BMKG: Inflasi dan perubahan iklim tantangan serius Indonesia

El Nino dan IOD+ yang terjadi di Indonesia pada periode ini, jelas Dwikorita, tergolong kategori moderat dan lemah.

Ilustrasi. Alinea

Kepala Badan Meteorologi, Klimatologi, dan Geofisika (BMKG) Dwikorita Karnawati menegaskan inflasi bisa dipengaruhi oleh beberapa faktor. Salah satunya perubahan iklim yang berfokus pada dampak El Nino dan IOD+ (Indian Ocean Dipole). 

Fenomena El Nino dan IOD+ ini, kata mantan Rektor UGM Yogyakarta itu, memiliki pengaruh besar terhadap inflasi di berbagai negara, termasuk Indonesia. Ini karena El Nino dan IOD+ memengaruhi pasokan bahan pangan yang kemudian membuat inflasi meningkat. 

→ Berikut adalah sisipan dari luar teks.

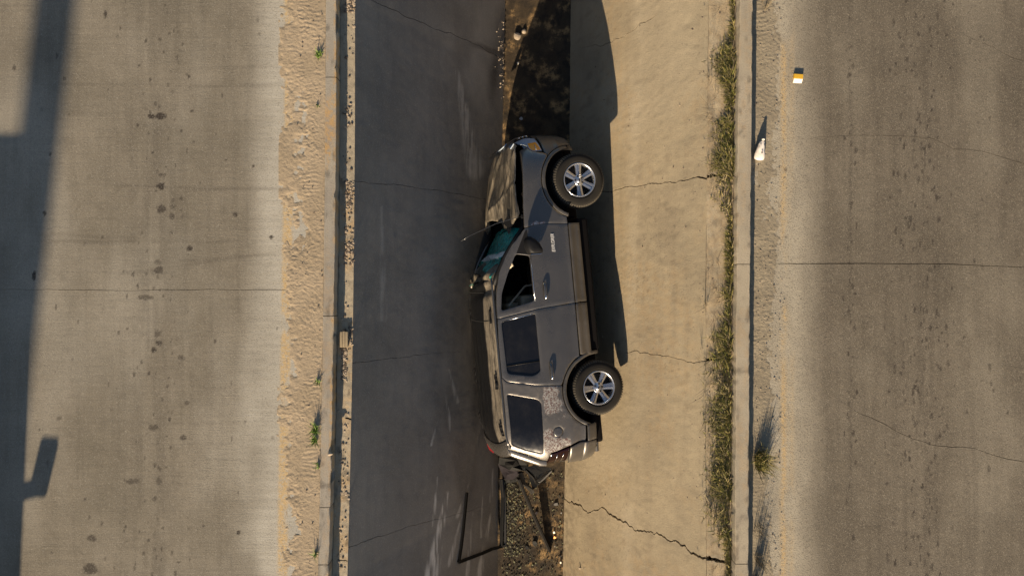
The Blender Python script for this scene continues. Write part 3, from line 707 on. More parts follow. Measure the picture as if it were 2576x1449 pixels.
# glazing bar in the rear door, bright belt and frame lines
def bar_between(name, p, q, w, h, mat, parent, off=0.):
    p, q = Vector(p), Vector(q); d = (q - p); L = d.length; d.normalize(); up = Vector((0, -1, 0)); s = d.cross(up).normalized(); up = s.cross(d)
    V = [];
    for t_ in (0, L):
        for a, b in ((-w, -h), (w, -h), (w, h), (-w, h)): V.append(p + d * t_ + s * a + up * (b + off))
    return mesh_obj(name, V, [(0, 1, 2, 3)[::-1], (4, 5, 6, 7), (0, 1, 5, 4), (1, 2, 6, 5), (2, 3, 7, 6), (3, 0, 4, 7)], mat, parent)
def sp(x, z, o=0.): return (x, -(float(hw(x, z)) + o), z)
def tube(name, pts, r, mat, parent, n=6, caps=True):
    pts = [Vector(p) for p in pts]; V = []; Fc = []; rs = r if isinstance(r, (list, tuple)) else [r] * len(pts)
    for i, p in enumerate(pts):
        d = (pts[min(i + 1, len(pts) - 1)] - pts[max(i - 1, 0)]).normalized(); a = d.orthogonal().normalized() if i == 0 else (a - d * a.dot(d)).normalized(); b = d.cross(a)
        for k in range(n): V.append(p + (a * math.cos(2 * math.pi * k / n) + b * math.sin(2 * math.pi * k / n)) * rs[i])
    for i in range(len(pts) - 1):
        for k in range(n): Fc.append((i * n + k, i * n + (k + 1) % n, (i + 1) * n + (k + 1) % n, (i + 1) * n + k))
    if caps: Fc += [tuple(range(n))[::-1], tuple(range(len(V) - n, len(V)))]
    return mesh_obj(name, V, Fc, mat, parent, n > 4)
tube('window_divider', [sp(-1.02, 1.63, -.014), sp(-.985, 1.2, -.014)], .008, M['plastic'], doors['r', -1])
tube('window_edge_strip', [sp(-.405, 1.63, -.002), sp(-.335, 1.2, -.002)], .005, M['chrome'], doors['r', -1])
tube('belt_strip', [sp(.45, 1.192, .002), sp(.1, 1.189, .003), sp(-.165, 1.188, .002)], .006, M['chrome'], doors['f', -1])
# quarter panels
qg = rounded([(-1.393, 1.655), (-1.500, 1.270), (-1.56, 1.225), (-2.27, 1.245), (-2.19, 1.47), (-2.10, 1.645)], .035)
quarter = [(-1.345, .93), (-1.303, 1.292), (-1.227, 1.64), (-1.165, 1.70), (-1.6, 1.70), (-2.05, 1.705), (-2.17, 1.68), (-2.26, 1.45), (-2.36, 1.255), (-2.385, 1.17), (-2.262, 1.135), (-2.235, 1.03), (-2.195, .89), (-2.15, .75), (-2.165, .64)] + arc(*RAc, RB, 153, 80, 12)
fhole = arc(-1.969, 1.035, .072, 0, 345, 22)
for sg in (-1, 1):
    q = panel('quarter_panel', quarter, side(sg), M['paint_q'] if sg < 0 else M['paint'], car, holes=[qg] + ([fhole] if sg < 0 else []), st=.035, flip=sg > 0)
    panel('window', qg, lambda a, b, d, s=sg: np.stack([a, s * (hw(a, b) - .015 - d), b], -1), M['tint'], q, gap=0, st=.06, lip=.004, drop=0, flip=sg > 0)
    if sg < 0: panel('fuel_door', arc(-1.969, 1.035, .072, 0, 345, 22), side(sg), M['paint'], q, st=.03, gap=.005, flange=.02)
    # rear bumper corner and side, two pieces with a crease
    panel('rear_bumper_side', [(-1.925, .62), (-1.915, .47), (-2.15, .475), (-2.16, .62)], side_out(sg, .02), M['clad'], car, st=.03, flip=sg > 0)
    panel('rear_bumper', [(-2.158, .63), (-2.158, .475), (-2.30, .47), (-2.44, .48), (-2.485, .62), (-2.485, .84), (-2.40, .875), (-2.205, .875), (-2.155, .73)], side_out(sg, .02), M['clad'], car, st=.025, flip=sg > 0)
    panel('bumper_crease', [(-2.165, .668), (-2.165, .635), (-2.30, .635), (-2.485, .635), (-2.485, .668), (-2.30, .668)], side_out(sg, .034), M['clad'], car, st=.015, flip=sg > 0, lip=.006, gap=0)
    tl = panel('tail_light', rounded([(-2.21, .88), (-2.245, 1.03), (-2.275, 1.13), (-2.39, 1.16), (-2.445, 1.165), (-2.455, .88)], .02), side(sg), M['red_lens'], car, st=.025, flip=sg > 0)
    for zz in (.955, 1.045): tube('lamp_rib', [(x, sg * (float(hw(x, zz)) + .001), zz) for x in (-2.30, -2.36, -2.42, -2.45)], .006, M['chrome'], tl)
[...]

Dwikorita menjelaskan, fenomena El Nino dan IOD+ membawa dampak buruk bagi banyak negara, termasuk kegagalan panen, ketersediaan air bersih yang terbatas, dan meningkatnya risiko kebakaran hutan akibat pemanasan global. 

"Data menunjukkan bahwa fenomena El Nino dan IOD+ terjadi selama Agustus hingga September 2023," kata Dwikorita saat penyerahan Insentif Fiskal Kinerja Tahun Berjalan untuk Kinerja Pengendalian Inflasi Daerah di Kementerian Dalam Negeri, Senin (31/7). 

Kemunculan El Nino dan IOD+, jelas Dwikorita, kini lebih sering terjadi, yaitu setiap 2-3 tahun sekali. Frekuensi berulang lebih cepat dibandingkan tahun 1980-an yang terjadi setiap 7 tahun sekali. Ini rentan terjadi kekeringan dan pemanasan global.